Could Microsoft Be Contemplating a Data Services Cloud Offering?
Recently, Microsoft announced plans to consolidate its data storage and Web services business units. While most saw this as a sign of the bad economic times, Joe McKendrick thinks maybe it’s actually a smart business move.
Effectively, this move puts all of Microsoft’s SOA-related initiatives, including Oslo, under the same branch as its data storage and cloud services. Here’s why McKendrick thinks it’s a money-making, rather than cost-cutting, move:
I don’t think Microsoft is retrenching or cutting back SOA to save money — rather, I think the vendor sees more opportunity in the cloud, with the growing service-orientation of data management — with SOA as the enabler.
The connection between the cloud and SOA is pretty clear. SOA is services, cloud is services delivered via the Internet. And it’s pretty obvious how cloud computing and data storage go together. But what’s the connection between all three?
Data services.
I like the way McKendrick explains data services: It’s what you get when data management moves to service-oriented delivery of information. Of course, that’s not a technical explanation. Ash Parikh, who manages Informatica’s SOA and real-time data integration strategy, described how a data service would look in a 2008 webinar on the topic, which McKendrick covered in a recent post.
Parikh defined a data service as “a modular and reusable well-defined business-relevant service that leverages established technology standards.” He explained that data services create an abstraction layer through which you access and integrate analytical and operational data. In turn, this information is delivered through other abstraction layers, such as, for instance, an ESB.
Data services require a shift in the way you look at and approach data. I thought Parikh made an excellent observation when he commented that companies view data through an application-centric lens. Because of this, data integration solutions such as EAI (enterprise application integration) are also application-focused.
Actually, I recently interviewed Parikh about this very topic. I’d wanted to interview him since I saw McKendrick’s post about data services last summer. Obviously, he works for Informatica, and I was a little bit worried he’d be less interested in generic options than pushing product. Of course, he did talk a bit about Informatica-specific situations and products, but, much to my relief, he was perfectly willing and able to speak more broadly about SOA’s data problem.
In the first part of our interview, Parikh explained data is SOA’s last mile. So far, data has largely been overlooked when people build service-oriented architecture:
If you look at any IT organization, you’re going to look at application architects and application developers and a separate organization from those who handle the data. That is really what got this whole thing going. As I was trying to build everything I could for SOA, I realized that the only thing that is left here is to address the data integration aspect.
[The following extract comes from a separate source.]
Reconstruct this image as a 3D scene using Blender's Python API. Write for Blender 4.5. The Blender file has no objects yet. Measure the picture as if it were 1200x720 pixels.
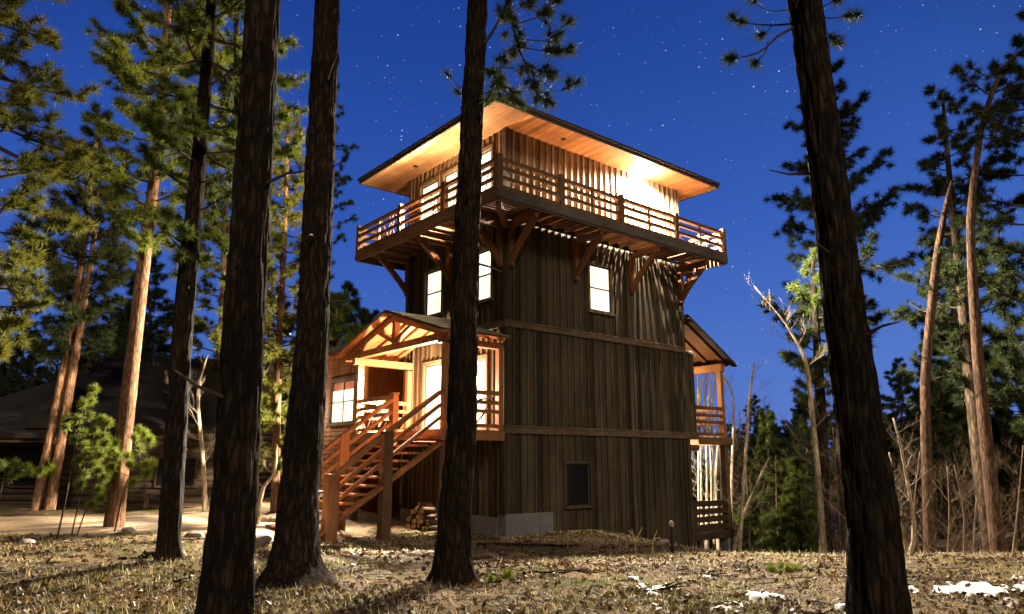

As with all things SOA, there’s always someone who disagrees. When I wrote about data services last year, reader Rob Eamon, an enterprise architect and one of my favorite participants in Yahoo’s SOA Group, posted this response:
IMO, services that only provide access to data, without functional operations that provide some sort of capability, is the wrong focus. The important thing about service orientation is doing something, not just reading or writing data. A service wrapper around data access is a data oriented approach, not an SO approach. Presumably, one reads data in order to do something with it. The reading and the doing should be part of the same service, IMO. Segregating services by data vs. transaction is fundamentally flawed IMO.
That’s important for enterprise architects to figure out. Data services strikes me as a fascinating concept, but I will say it hasn’t garnered much attention among SOA pundits. Parikh is one of the few people I’ve seen talk about it, although David Besemer wrote about data services in “An Implementor’s Guide to SOA.” (Thank you, Robert Eve, for pointing this resource out!)
Maybe Parikh’s right and it’s simply because the people deploying SOA aren’t responsible for the data. Or maybe Eamon’s right and it’s a bad idea. I’ll leave that for the technicians and pundits to sort out.
Of course, you don’t need the cloud for data services, but it certainly makes the idea a lot more intriguing and promising. And, certainly, Microsoft could have no interest in data services — but if it were, I bet we’d see a lot more companies and vendors talking about data services, wouldn’t we?
At any rate, my guess is neither business nor Microsoft is overly worried about whether a data service is a flawed concept. I suspect most business will be more concerned about the security components, an issue Michael Poulin — another of my favorites on the Yahoo SOA Group, where he’s frequently at odds with Eamon — raised in his analysis of the news:
While this solution may be quite popular among developers, it also carries a huge unmitigated risk of exposing ‘corporate gold’ to the unmanaged Internet (we hit this problem when we Web-enabled our applications 8 years ago…, didn’t we?).